Wednesday, November 11, 2015

Hill Canyon- Gila National Forest

 I may have figured out why no one was camped at the lovely little spot I had just visited on the short drive west on NM 35 over to Hill Canyon. Everyone was camped at the flats just east of Skates Canyon. There is  wide, all weather gravel road there which makes it accessible to group camping with large trailers and fifth wheels, which seems to be the preference nowadays. I took a  quick look at the veritable village that was set up and then skedaddled.
    Hill Canyon is the last large canyon on the south side  of the highway before getting to the private property on the east end of Lake Roberts. We drove only a short ways down the ungated primitive road when we  found ourselves  in the thick gravel of the creek itself. We wisely  turned around, got out of the stream bed, and availed ourselves of narrow parking spot a short ways back on safer ground at the side of the road. We couldn't have driven all that much further anyway, because we were quickly faced after only a few minutes of walking with the prospect of climbing the large gabion dam which spans the entire canyon. In the process of lifting Seamus up to the top,my camera tumbled out of its case and landed, not on the soft grass and mud, but on rock, whereupon the mounting ring on the lens cracked in two places.
  Above the dam, which is entirely filled in and serves little purpose at this point, we continued on up the gravelly wash . The canyon around us began to box up between walls of gray,blue and black andesitic rock- a contrast to the pinkish, orangish conglomerate seen almost everywhere in these parts. The stream was flowing nicely,  although, as with many Gila streams( Allie Canyon comes to mind) the gravel bed seems ready to accommodate a much larger flow. This is a smaller, steeper  canyon than nearby Skates, but it also shares many of it's characteristics. Pines  and oaks grow along its cliff bottoms with boxelders and walnut tress closer to the stream. Mountain mahogany crops up in the sunny spots. I saw something I very rarely see when exploring these trail-less side canyons: footprints. But this canyon is very close to summer cabins and a few year round homes,so perhaps it sees more folks just out for morning walk and a few boot prints are to be expected.

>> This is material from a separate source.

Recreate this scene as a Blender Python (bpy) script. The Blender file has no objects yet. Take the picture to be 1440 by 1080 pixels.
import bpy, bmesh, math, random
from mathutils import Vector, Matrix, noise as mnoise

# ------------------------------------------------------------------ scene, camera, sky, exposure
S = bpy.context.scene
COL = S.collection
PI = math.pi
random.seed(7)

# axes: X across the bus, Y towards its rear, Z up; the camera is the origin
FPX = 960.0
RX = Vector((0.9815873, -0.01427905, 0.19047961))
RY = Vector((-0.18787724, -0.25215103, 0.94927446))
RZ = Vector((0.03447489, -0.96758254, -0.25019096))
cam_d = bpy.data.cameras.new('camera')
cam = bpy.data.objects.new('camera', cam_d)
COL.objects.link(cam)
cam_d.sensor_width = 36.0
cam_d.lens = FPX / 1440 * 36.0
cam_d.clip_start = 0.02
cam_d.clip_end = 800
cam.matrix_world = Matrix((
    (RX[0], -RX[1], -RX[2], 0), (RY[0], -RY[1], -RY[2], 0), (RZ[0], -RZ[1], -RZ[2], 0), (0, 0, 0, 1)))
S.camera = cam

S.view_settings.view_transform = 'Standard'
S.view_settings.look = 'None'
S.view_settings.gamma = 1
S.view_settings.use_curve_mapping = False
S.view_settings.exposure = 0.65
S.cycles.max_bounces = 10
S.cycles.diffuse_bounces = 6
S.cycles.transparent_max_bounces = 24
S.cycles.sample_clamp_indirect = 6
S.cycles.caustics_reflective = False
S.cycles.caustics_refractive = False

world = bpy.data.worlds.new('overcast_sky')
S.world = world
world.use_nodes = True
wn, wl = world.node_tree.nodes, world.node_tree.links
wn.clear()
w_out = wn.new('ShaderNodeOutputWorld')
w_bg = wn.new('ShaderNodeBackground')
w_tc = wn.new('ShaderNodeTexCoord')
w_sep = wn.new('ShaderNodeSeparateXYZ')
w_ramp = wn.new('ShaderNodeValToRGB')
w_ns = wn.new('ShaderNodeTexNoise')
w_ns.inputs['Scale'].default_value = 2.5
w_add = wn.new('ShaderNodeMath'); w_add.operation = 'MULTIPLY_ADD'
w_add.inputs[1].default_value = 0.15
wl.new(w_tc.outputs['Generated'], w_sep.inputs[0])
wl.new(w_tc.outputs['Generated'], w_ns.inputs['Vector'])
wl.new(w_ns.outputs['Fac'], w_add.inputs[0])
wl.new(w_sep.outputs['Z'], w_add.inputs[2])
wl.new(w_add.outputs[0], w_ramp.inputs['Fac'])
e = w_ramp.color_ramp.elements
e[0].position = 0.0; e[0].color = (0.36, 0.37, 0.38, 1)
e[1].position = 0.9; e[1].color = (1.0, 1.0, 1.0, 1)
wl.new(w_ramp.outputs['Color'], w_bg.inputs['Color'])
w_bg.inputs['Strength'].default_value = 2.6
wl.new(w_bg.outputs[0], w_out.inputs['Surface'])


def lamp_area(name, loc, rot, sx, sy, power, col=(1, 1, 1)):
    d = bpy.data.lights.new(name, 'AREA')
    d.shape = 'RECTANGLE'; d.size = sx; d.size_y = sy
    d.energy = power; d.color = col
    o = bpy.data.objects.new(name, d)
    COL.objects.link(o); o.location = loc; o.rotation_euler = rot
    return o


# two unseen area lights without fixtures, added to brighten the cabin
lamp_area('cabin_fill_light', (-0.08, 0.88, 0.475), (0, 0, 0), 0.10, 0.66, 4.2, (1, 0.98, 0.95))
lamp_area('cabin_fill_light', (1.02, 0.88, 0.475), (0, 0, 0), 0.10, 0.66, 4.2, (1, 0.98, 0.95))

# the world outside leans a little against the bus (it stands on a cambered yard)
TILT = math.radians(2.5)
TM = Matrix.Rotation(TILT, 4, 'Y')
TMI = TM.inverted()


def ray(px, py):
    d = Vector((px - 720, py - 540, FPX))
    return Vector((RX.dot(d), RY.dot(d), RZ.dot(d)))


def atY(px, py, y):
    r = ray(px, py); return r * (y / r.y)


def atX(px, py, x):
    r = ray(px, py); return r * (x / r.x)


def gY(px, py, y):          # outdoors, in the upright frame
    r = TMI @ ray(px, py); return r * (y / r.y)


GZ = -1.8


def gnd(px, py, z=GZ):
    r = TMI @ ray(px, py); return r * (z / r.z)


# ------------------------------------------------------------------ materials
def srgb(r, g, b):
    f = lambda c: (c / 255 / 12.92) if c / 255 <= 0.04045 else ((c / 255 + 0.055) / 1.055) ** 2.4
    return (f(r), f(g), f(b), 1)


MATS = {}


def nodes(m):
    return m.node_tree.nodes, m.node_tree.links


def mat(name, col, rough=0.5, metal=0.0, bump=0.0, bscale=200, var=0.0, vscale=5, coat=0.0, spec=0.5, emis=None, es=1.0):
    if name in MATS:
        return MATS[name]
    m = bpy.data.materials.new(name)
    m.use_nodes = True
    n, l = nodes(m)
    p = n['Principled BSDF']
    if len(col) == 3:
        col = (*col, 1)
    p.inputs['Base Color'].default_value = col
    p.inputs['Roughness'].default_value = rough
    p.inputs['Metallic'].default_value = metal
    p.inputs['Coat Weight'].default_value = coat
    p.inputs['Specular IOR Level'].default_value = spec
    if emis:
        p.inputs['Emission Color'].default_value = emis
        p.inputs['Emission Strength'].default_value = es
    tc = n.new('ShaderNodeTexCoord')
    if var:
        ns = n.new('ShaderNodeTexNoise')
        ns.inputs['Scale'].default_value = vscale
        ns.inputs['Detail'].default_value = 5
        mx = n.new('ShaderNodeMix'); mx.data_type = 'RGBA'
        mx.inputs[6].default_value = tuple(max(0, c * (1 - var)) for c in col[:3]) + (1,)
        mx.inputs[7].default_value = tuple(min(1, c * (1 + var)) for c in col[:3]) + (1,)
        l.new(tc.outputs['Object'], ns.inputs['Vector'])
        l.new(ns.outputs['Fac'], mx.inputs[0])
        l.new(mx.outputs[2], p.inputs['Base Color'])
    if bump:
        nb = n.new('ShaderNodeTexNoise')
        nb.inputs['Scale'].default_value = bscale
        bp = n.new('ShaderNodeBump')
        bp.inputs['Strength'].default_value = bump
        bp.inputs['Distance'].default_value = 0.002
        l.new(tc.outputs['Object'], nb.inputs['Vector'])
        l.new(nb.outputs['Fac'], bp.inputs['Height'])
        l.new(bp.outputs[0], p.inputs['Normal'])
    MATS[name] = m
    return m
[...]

 I was still hoping to find a slot similar to the one that branches off to the west not too far upstream from the mouth of Skates Canyon. I found the beginning of one coming in from the east behind a huge fin of light colored rock. It was lovely little labyrinth cut through that ubiquitous conglomerate now, narrow enough and tall enough to preclude plant growth, with running water creating a series of  reflecting pools. Unfortunately it terminated in just a few hundred feet at a small waterfall, and by the  sun-soaked trees and shrubs  I could see above, there seemed little chance of the slot canyon continuing. Although, the falls would have been fairly easily climbed around, I retreated, happy to have had this little pleasure.

 We continued up the main branch. The water went underground. The box canyon dissipated into a more conventional upland, dry forest, stream valley with pinon,juniper and small doug firs and pines. I turned around.
We explored two canyons on the west side on the way back. One had a very similar feel to the slot over at Skates, but unfortunately, after only a hundred yards or so, we were stopped in our tracks by a waterfall that could not be climbed up and not very easily climbed around either. It looked as if the slot  canyon might continue above but, it was hard to tell. As a consolation prize, we saw  a little natural arch at its mouth on the way back out.

We headed back down, over the dam, looking for caves and pictographs as we picked our way through the chamisa and golden grass back to our truck.